You think that's a flaw, do you? I think the Republicans see it as a design feature.
 
Maybe someone can explain to me how the benefits of private school vouchers and suburban charter schools trickle down to poor children.
 
The more you bitch and moan, the more I think we shouldn't have charter schools at all.

Good point. The clear solution for everyone is much simpler and more overtly racist/classist/segregationist. Simply move to a neighborhood originally developed using race-based deed restrictions and still primarily constructed with the remnants thereof, thus ensuring that they fall squarely into the Selwyn Elementary - AG - Myers Park HS pipeline bubble, so as never have to deal with the issues at all. Problem solved! Nothing to see here.
 
Maybe someone can explain to me how the benefits of private school vouchers and suburban charter schools trickle down to poor children.

I didn't know the primary goal of the educational system is to help poor children. I thought it was to educate as many children as possible. I must have confused the educational system with welfare.
 
I didn't know the primary goal of the educational system is to help poor children. I thought it was to educate as many children as possible. I must have confused the educational system with welfare.

Ironic, because I'm pretty sure the conservative line on poor people is they need to bootstrap up, finish high school, get married and get a job. Sure would be nice if the educational system was designed to at least give them the same opportunity to do numbers 1 and 3 as their wealthier peers.

You're arguing out of both sides of your mouth here. On the one side, the system is "broken" so we need to set up an entirely parallel system so that people can get out of the "broken" system. Then when someone points out that it's only "broken" for the poorest students, you decide that they don't need any special help at all. Odd.
 
Ironic, because I'm pretty sure the conservative line on poor people is they need to bootstrap up, finish high school, get married and get a job. Sure would be nice if the educational system was designed to at least give them the same opportunity to do numbers 1 and 3 as their wealthier peers.

You're arguing out of both sides of your mouth here. On the one side, the system is "broken" so we need to set up an entirely parallel system so that people can get out of the "broken" system. Then when someone points out that it's only "broken" for the poorest students, you decide that they don't need any special help at all. Odd.

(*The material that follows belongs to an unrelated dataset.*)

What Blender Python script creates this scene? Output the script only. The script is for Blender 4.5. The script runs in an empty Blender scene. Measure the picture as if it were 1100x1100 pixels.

I don't think and never said it is broken only for the poorest students. I think it is broken for the vast majority of students. Just because some kids don't need free lunch and get accepted into a college who is more than willing to take their money to give them a useless piece of paper doesn't mean that the educational system is working for them.
 
I don't think and never said it is broken only for the poorest students. I think it is broken for the vast majority of students. Just because some kids don't need free lunch and get accepted into a college who is more than willing to take their money to give them a useless piece of paper doesn't mean that the educational system is working for them.

Seriously, what is the basis for your belief that the public education system is broken for the "vast majority" of students? Do you have any actual data that backs up this belief, or is it all purely #anecdotes?